Sándor González y la Patria que somos (+ FOTOS)
especiales
Se hace entrañable recorrer esta «Patria» que Sándor González Vilar presenta en la Galería Servando Cabrera, del municipio habanero de Playa. Entrañable porque no es como viajar al ego de un artista, sino al sentimiento de una nación vista, amada, vivida por el artista, consciente de que no es suya la Patria o sí, claro, lo es, pero también de cada uno de sus hermanos y hermanas, quienes nacieron de la misma isla-madre y permanecen enlazados a ella y enlazados, definitivamente, entre ellos.
No visualizo otra imagen más elocuente que esta de la isla quemada para ilustrar una verdad absoluta: Cuba es de todos (y de todas). Tres minutos donde no solo confirmamos las habilidades de Sándor para el videoarte: su capacidad de síntesis, sin perder vuelo ni contenido; sino que también asistimos a una declaración de principios éticos.
«Patria», desde luego, habla de patriotismo, pero desde una vocación profundamente humanista, martiana: «no es el amor ridículo a la tierra, ni a la hierba que pisan nuestras plantas»... Entonces se me antoja ir más allá de aquella verdad y decir que la Patria a la que se refiere esta colección no «es» de todos, ni de nadie. Me atrevo a afirmar que en los ojos y el corazón de Sándor González la Patria no «es», la Patria «somos».
Aquí está Martí para corroborarlo, un Martí que no nos deja en la mera contemplación, sino que nos provoca a la lectura, a la búsqueda profunda en la obra del cubano que más nos dijo sobre la Patria. Aquí está —no podía faltar— la bandera de la estrella solitaria, un símbolo que se ha convertido en una constante en la obra de Sándor, lo cual es expresión de esa cubanidad raigal que ya le venía por herencia, pero que él ha defendido por elección.
Hace años que veo a Sándor González crecer y subir uno y otro peldaño de sus propias escaleras profesionales y personales. Cada vez más versátil, técnicamente más sólido y conceptualmente más maduro.
Cuando lo conocí, era un muchacho inquieto que andaba con sus hermanos, precisamente, abrazando a la Patria; curándole como podía las heridas, cosiéndole esperanzas; pasaban las mañanas paleando escombros y sueños arrasados, para sembrar arte y sueños nuevos cada tarde. Los vi hacer la belleza de lo aparentemente irreparable, de lo roto, de lo arrebatado por el viento. En medio del desastre, ellos llevaron la creación a otro nivel, a un grado tal de utilidad y virtuosismo, que ya nada sin alma podría parecerme arte.
Los doce años de mi hija mayor, que no había nacido entonces, me recuerdan cuánto ha llovido, pero ante esta muestra de mi amigo no puedo evitar el retorno.
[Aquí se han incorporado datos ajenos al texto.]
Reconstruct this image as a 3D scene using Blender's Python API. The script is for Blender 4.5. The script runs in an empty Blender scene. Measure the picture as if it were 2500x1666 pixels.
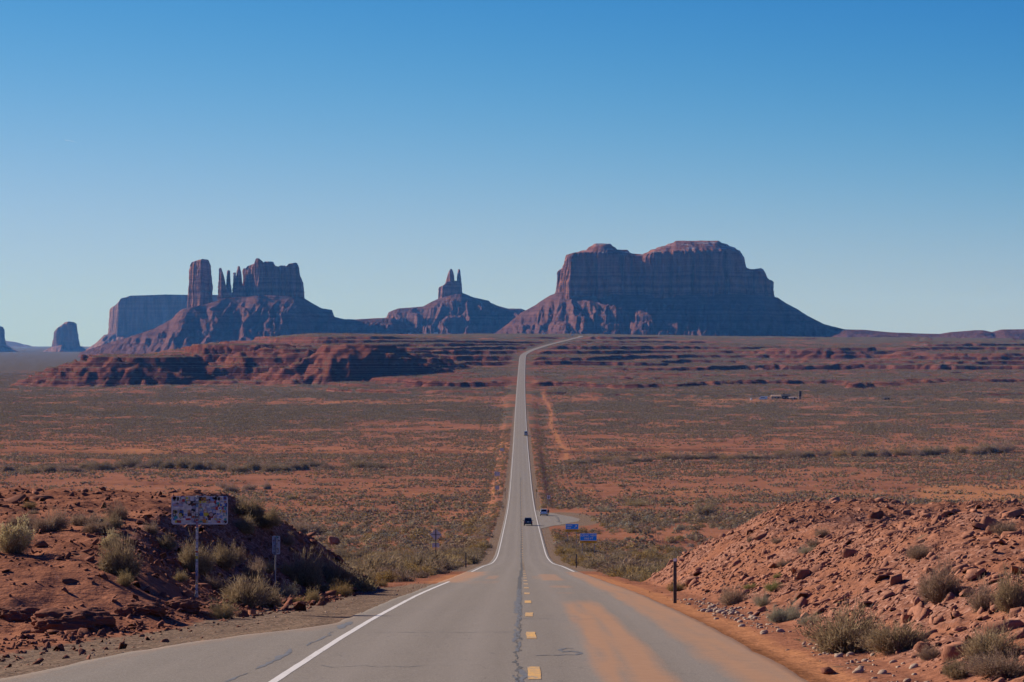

Primero, porque siento que todo lo que hace Sándor está tocado y enriquecido por aquella experiencia vital que transformó al creador y también a su obra, pues no fue un momento, sino un camino que se abrió —digo yo— para siempre. Pero además, porque «Patria» está dedicada a Rancaño, su hermano de vida que recién se mudó a la distancia de un ala de colibrí y allí vive, listo para encenderse con todos si hace falta salvar a uno de nosotros, los que somos la Patria.
Gracias a Sándor González Vilar por esta lección de arte, Patria y humanidad.